On October 28, 1965, construction was completed on the Gateway Arch, a spectacular 630-foot-high parabola of stainless steel marking the Jefferson National Expansion Memorial on the waterfront of St. Louis, Missouri. The Gateway Arch was erected to commemorate President Thomas Jefferson’s Louisiana Purchase of 1803 and to celebrate St. Louis’ central role in the rapid westward expansion that followed.

“The War of the Worlds,” Orson Welles’s realistic radio dramatization of a Martian invasion of Earth was broadcast on the radio on October 30, 1938. Sunday evening in 1938 was prime-time in the golden age of radio, and millions of Americans had their radios turned on. But most of these Americans were listening to ventriloquist Edgar Bergen and his dummy “Charlie McCarthy” on NBC and only turned to CBS at 8:12 p.m. after the comedy sketch ended and a little-known singer went on. By then, the story of the Martian invasion was well underway. The radio play was extremely realistic, with Welles employing sophisticated sound effects and his actors doing an excellent job portraying terrified announcers and other characters. An announcer reported that widespread panic had broken out in the vicinity of the landing sites, with thousands desperately trying to flee.

On October 31, 1517, priest and scholar Martin Luther approached the door of the Castle Church in Wittenberg, Germany, and nailed a piece of paper to it containing the 95 revolutionary opinions that would begin the Protestant Reformation. In his theses, Luther condemned the excesses and corruption of the Roman Catholic Church, especially the papal practice of asking payment – called “indulgences” – for the forgiveness of sins.
👉 Today’s close is from Praying with the Psalms, by Eugene H. Peterson.
“Bless the Lord, O my soul; And all that is within me, bless His holy name! Bless the Lord, O my soul, And forget not all His benefits: Who forgives all your iniquities ... As far as the east is from the west, So far has He removed our transgressions from us” (Psalms 103:1-3, 12).

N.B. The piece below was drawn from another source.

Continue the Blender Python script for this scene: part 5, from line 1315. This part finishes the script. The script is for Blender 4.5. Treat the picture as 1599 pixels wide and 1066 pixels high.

The experience of forgiveness provokes the activity of praise. In forgiveness our sins are personally confronted, not impersonally condemned. We experience God’s severity, but even more his grace.
Prayer: Merciful Father, I used to try to hide my true self from you, assuming that if you knew all about me you would necessarily condemn me. Now I know your knowledge is gracious and that deception is futile. Come to me with just the right mixture of severity and kindness. Judge me and save me, both at the same time, in Jesus Christ. Amen.